▶ **TASK DIRECTIONS**:
Print out every line, exactly as written.

▶ **DATASET EXCERPT**:

▬▬▬▬▬▬

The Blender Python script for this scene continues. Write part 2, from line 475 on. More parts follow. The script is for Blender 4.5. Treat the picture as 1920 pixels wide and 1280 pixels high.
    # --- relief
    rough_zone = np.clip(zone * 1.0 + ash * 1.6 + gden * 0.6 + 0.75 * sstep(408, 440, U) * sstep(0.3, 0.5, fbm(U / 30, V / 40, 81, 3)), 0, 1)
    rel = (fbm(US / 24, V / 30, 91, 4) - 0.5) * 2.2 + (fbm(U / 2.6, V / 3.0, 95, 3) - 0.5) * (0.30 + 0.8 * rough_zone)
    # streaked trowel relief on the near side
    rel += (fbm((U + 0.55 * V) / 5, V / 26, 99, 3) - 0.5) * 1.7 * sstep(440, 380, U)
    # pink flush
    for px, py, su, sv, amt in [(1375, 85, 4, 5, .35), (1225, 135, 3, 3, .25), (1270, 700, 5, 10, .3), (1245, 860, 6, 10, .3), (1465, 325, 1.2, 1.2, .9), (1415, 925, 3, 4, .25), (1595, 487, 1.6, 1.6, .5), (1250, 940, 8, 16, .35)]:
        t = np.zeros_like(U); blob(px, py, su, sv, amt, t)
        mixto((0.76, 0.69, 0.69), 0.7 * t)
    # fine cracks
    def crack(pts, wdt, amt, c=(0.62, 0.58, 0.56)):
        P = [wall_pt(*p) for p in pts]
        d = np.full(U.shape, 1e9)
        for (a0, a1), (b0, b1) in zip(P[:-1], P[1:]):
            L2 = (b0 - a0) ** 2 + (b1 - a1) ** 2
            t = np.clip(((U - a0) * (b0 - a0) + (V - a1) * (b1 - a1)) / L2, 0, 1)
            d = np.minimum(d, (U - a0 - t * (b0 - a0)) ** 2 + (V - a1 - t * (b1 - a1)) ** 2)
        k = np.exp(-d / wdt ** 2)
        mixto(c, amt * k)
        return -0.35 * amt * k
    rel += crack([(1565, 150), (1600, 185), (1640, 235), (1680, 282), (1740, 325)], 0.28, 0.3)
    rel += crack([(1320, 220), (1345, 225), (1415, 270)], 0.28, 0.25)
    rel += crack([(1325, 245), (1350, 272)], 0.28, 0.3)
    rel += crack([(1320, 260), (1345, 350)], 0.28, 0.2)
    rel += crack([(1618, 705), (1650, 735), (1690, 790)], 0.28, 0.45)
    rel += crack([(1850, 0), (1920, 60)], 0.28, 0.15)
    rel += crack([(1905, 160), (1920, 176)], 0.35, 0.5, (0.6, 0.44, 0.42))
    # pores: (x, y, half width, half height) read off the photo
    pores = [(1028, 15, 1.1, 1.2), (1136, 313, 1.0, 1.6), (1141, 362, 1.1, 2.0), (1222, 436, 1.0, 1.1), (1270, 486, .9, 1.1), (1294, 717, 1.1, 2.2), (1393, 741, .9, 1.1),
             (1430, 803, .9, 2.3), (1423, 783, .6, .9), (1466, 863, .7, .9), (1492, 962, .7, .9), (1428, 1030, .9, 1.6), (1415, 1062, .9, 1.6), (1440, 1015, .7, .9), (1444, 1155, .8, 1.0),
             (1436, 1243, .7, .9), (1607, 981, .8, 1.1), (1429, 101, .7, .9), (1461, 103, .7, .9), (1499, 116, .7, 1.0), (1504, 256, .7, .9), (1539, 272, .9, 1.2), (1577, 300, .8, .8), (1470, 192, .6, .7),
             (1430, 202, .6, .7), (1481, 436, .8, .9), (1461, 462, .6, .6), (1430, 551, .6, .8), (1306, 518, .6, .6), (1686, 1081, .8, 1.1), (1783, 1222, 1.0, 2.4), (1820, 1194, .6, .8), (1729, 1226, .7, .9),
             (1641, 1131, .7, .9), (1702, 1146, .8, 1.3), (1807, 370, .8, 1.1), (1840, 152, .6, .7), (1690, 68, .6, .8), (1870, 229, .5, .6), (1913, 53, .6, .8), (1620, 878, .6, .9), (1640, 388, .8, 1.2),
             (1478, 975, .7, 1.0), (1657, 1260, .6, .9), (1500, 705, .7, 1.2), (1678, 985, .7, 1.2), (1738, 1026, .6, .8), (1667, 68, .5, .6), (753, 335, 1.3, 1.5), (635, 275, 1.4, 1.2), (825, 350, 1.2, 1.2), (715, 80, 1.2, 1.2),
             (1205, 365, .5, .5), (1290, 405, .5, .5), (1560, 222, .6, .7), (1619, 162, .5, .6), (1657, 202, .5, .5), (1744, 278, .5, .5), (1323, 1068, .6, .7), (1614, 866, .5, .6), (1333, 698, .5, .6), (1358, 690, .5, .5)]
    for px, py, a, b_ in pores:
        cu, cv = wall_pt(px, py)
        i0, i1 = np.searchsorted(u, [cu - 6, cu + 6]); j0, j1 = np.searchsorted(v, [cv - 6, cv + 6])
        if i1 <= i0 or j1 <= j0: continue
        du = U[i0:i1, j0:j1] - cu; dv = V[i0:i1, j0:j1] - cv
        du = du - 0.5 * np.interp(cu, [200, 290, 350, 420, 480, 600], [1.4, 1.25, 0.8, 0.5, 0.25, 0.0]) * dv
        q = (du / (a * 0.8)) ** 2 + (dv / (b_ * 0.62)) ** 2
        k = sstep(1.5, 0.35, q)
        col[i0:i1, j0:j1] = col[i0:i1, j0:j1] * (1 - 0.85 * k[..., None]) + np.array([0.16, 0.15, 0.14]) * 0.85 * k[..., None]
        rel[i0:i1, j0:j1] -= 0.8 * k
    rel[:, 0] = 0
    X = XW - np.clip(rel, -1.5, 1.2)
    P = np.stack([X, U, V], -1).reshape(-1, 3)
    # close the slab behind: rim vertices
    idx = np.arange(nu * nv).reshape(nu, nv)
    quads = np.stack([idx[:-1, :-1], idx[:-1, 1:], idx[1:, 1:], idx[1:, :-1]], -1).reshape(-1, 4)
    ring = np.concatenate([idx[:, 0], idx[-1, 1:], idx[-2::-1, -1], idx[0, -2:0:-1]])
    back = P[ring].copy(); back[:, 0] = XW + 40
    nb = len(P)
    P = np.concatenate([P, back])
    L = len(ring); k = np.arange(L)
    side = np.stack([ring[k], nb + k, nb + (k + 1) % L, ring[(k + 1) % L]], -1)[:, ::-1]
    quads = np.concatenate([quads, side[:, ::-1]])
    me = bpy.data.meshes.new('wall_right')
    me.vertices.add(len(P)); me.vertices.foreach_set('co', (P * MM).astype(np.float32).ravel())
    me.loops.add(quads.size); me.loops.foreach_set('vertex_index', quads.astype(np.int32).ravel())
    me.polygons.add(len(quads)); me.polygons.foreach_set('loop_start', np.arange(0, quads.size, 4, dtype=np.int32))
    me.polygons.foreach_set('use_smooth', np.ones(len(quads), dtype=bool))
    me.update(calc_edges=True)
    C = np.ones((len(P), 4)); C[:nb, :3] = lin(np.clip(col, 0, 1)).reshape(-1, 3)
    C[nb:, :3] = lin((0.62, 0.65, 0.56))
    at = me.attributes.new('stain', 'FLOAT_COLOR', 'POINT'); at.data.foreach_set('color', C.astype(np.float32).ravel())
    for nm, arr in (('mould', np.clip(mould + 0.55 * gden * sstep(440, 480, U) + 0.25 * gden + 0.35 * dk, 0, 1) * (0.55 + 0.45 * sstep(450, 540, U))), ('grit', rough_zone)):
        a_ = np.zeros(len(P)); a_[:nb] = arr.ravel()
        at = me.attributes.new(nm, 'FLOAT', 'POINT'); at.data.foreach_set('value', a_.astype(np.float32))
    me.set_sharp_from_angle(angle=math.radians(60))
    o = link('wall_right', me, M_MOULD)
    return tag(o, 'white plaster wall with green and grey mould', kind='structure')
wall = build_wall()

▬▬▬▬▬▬

▶ **THE ANSWER**:
The Blender Python script for this scene continues. Write part 2, from line 475 on. More parts follow. The script is for Blender 4.5. Treat the picture as 1920 pixels wide and 1280 pixels high.
    # --- relief
    rough_zone = np.clip(zone * 1.0 + ash * 1.6 + gden * 0.6 + 0.75 * sstep(408, 440, U) * sstep(0.3, 0.5, fbm(U / 30, V / 40, 81, 3)), 0, 1)
    rel = (fbm(US / 24, V / 30, 91, 4) - 0.5) * 2.2 + (fbm(U / 2.6, V / 3.0, 95, 3) - 0.5) * (0.30 + 0.8 * rough_zone)
    # streaked trowel relief on the near side
    rel += (fbm((U + 0.55 * V) / 5, V / 26, 99, 3) - 0.5) * 1.7 * sstep(440, 380, U)
    # pink flush
    for px, py, su, sv, amt in [(1375, 85, 4, 5, .35), (1225, 135, 3, 3, .25), (1270, 700, 5, 10, .3), (1245, 860, 6, 10, .3), (1465, 325, 1.2, 1.2, .9), (1415, 925, 3, 4, .25), (1595, 487, 1.6, 1.6, .5), (1250, 940, 8, 16, .35)]:
        t = np.zeros_like(U); blob(px, py, su, sv, amt, t)
        mixto((0.76, 0.69, 0.69), 0.7 * t)
    # fine cracks
    def crack(pts, wdt, amt, c=(0.62, 0.58, 0.56)):
        P = [wall_pt(*p) for p in pts]
        d = np.full(U.shape, 1e9)
        for (a0, a1), (b0, b1) in zip(P[:-1], P[1:]):
            L2 = (b0 - a0) ** 2 + (b1 - a1) ** 2
            t = np.clip(((U - a0) * (b0 - a0) + (V - a1) * (b1 - a1)) / L2, 0, 1)
            d = np.minimum(d, (U - a0 - t * (b0 - a0)) ** 2 + (V - a1 - t * (b1 - a1)) ** 2)
        k = np.exp(-d / wdt ** 2)
        mixto(c, amt * k)
        return -0.35 * amt * k
    rel += crack([(1565, 150), (1600, 185), (1640, 235), (1680, 282), (1740, 325)], 0.28, 0.3)
    rel += crack([(1320, 220), (1345, 225), (1415, 270)], 0.28, 0.25)
    rel += crack([(1325, 245), (1350, 272)], 0.28, 0.3)
    rel += crack([(1320, 260), (1345, 350)], 0.28, 0.2)
    rel += crack([(1618, 705), (1650, 735), (1690, 790)], 0.28, 0.45)
    rel += crack([(1850, 0), (1920, 60)], 0.28, 0.15)
    rel += crack([(1905, 160), (1920, 176)], 0.35, 0.5, (0.6, 0.44, 0.42))
    # pores: (x, y, half width, half height) read off the photo
    pores = [(1028, 15, 1.1, 1.2), (1136, 313, 1.0, 1.6), (1141, 362, 1.1, 2.0), (1222, 436, 1.0, 1.1), (1270, 486, .9, 1.1), (1294, 717, 1.1, 2.2), (1393, 741, .9, 1.1),
             (1430, 803, .9, 2.3), (1423, 783, .6, .9), (1466, 863, .7, .9), (1492, 962, .7, .9), (1428, 1030, .9, 1.6), (1415, 1062, .9, 1.6), (1440, 1015, .7, .9), (1444, 1155, .8, 1.0),
             (1436, 1243, .7, .9), (1607, 981, .8, 1.1), (1429, 101, .7, .9), (1461, 103, .7, .9), (1499, 116, .7, 1.0), (1504, 256, .7, .9), (1539, 272, .9, 1.2), (1577, 300, .8, .8), (1470, 192, .6, .7),
             (1430, 202, .6, .7), (1481, 436, .8, .9), (1461, 462, .6, .6), (1430, 551, .6, .8), (1306, 518, .6, .6), (1686, 1081, .8, 1.1), (1783, 1222, 1.0, 2.4), (1820, 1194, .6, .8), (1729, 1226, .7, .9),
             (1641, 1131, .7, .9), (1702, 1146, .8, 1.3), (1807, 370, .8, 1.1), (1840, 152, .6, .7), (1690, 68, .6, .8), (1870, 229, .5, .6), (1913, 53, .6, .8), (1620, 878, .6, .9), (1640, 388, .8, 1.2),
             (1478, 975, .7, 1.0), (1657, 1260, .6, .9), (1500, 705, .7, 1.2), (1678, 985, .7, 1.2), (1738, 1026, .6, .8), (1667, 68, .5, .6), (753, 335, 1.3, 1.5), (635, 275, 1.4, 1.2), (825, 350, 1.2, 1.2), (715, 80, 1.2, 1.2),
             (1205, 365, .5, .5), (1290, 405, .5, .5), (1560, 222, .6, .7), (1619, 162, .5, .6), (1657, 202, .5, .5), (1744, 278, .5, .5), (1323, 1068, .6, .7), (1614, 866, .5, .6), (1333, 698, .5, .6), (1358, 690, .5, .5)]
    for px, py, a, b_ in pores:
        cu, cv = wall_pt(px, py)
        i0, i1 = np.searchsorted(u, [cu - 6, cu + 6]); j0, j1 = np.searchsorted(v, [cv - 6, cv + 6])
        if i1 <= i0 or j1 <= j0: continue
        du = U[i0:i1, j0:j1] - cu; dv = V[i0:i1, j0:j1] - cv
        du = du - 0.5 * np.interp(cu, [200, 290, 350, 420, 480, 600], [1.4, 1.25, 0.8, 0.5, 0.25, 0.0]) * dv
        q = (du / (a * 0.8)) ** 2 + (dv / (b_ * 0.62)) ** 2
        k = sstep(1.5, 0.35, q)
        col[i0:i1, j0:j1] = col[i0:i1, j0:j1] * (1 - 0.85 * k[..., None]) + np.array([0.16, 0.15, 0.14]) * 0.85 * k[..., None]
        rel[i0:i1, j0:j1] -= 0.8 * k
    rel[:, 0] = 0
    X = XW - np.clip(rel, -1.5, 1.2)
    P = np.stack([X, U, V], -1).reshape(-1, 3)
    # close the slab behind: rim vertices
    idx = np.arange(nu * nv).reshape(nu, nv)
    quads = np.stack([idx[:-1, :-1], idx[:-1, 1:], idx[1:, 1:], idx[1:, :-1]], -1).reshape(-1, 4)
    ring = np.concatenate([idx[:, 0], idx[-1, 1:], idx[-2::-1, -1], idx[0, -2:0:-1]])
    back = P[ring].copy(); back[:, 0] = XW + 40
    nb = len(P)
    P = np.concatenate([P, back])
    L = len(ring); k = np.arange(L)
    side = np.stack([ring[k], nb + k, nb + (k + 1) % L, ring[(k + 1) % L]], -1)[:, ::-1]
    quads = np.concatenate([quads, side[:, ::-1]])
    me = bpy.data.meshes.new('wall_right')
    me.vertices.add(len(P)); me.vertices.foreach_set('co', (P * MM).astype(np.float32).ravel())
    me.loops.add(quads.size); me.loops.foreach_set('vertex_index', quads.astype(np.int32).ravel())
    me.polygons.add(len(quads)); me.polygons.foreach_set('loop_start', np.arange(0, quads.size, 4, dtype=np.int32))
    me.polygons.foreach_set('use_smooth', np.ones(len(quads), dtype=bool))
    me.update(calc_edges=True)
    C = np.ones((len(P), 4)); C[:nb, :3] = lin(np.clip(col, 0, 1)).reshape(-1, 3)
    C[nb:, :3] = lin((0.62, 0.65, 0.56))
    at = me.attributes.new('stain', 'FLOAT_COLOR', 'POINT'); at.data.foreach_set('color', C.astype(np.float32).ravel())
    for nm, arr in (('mould', np.clip(mould + 0.55 * gden * sstep(440, 480, U) + 0.25 * gden + 0.35 * dk, 0, 1) * (0.55 + 0.45 * sstep(450, 540, U))), ('grit', rough_zone)):
        a_ = np.zeros(len(P)); a_[:nb] = arr.ravel()
        at = me.attributes.new(nm, 'FLOAT', 'POINT'); at.data.foreach_set('value', a_.astype(np.float32))
    me.set_sharp_from_angle(angle=math.radians(60))
    o = link('wall_right', me, M_MOULD)
    return tag(o, 'white plaster wall with green and grey mould', kind='structure')
wall = build_wall()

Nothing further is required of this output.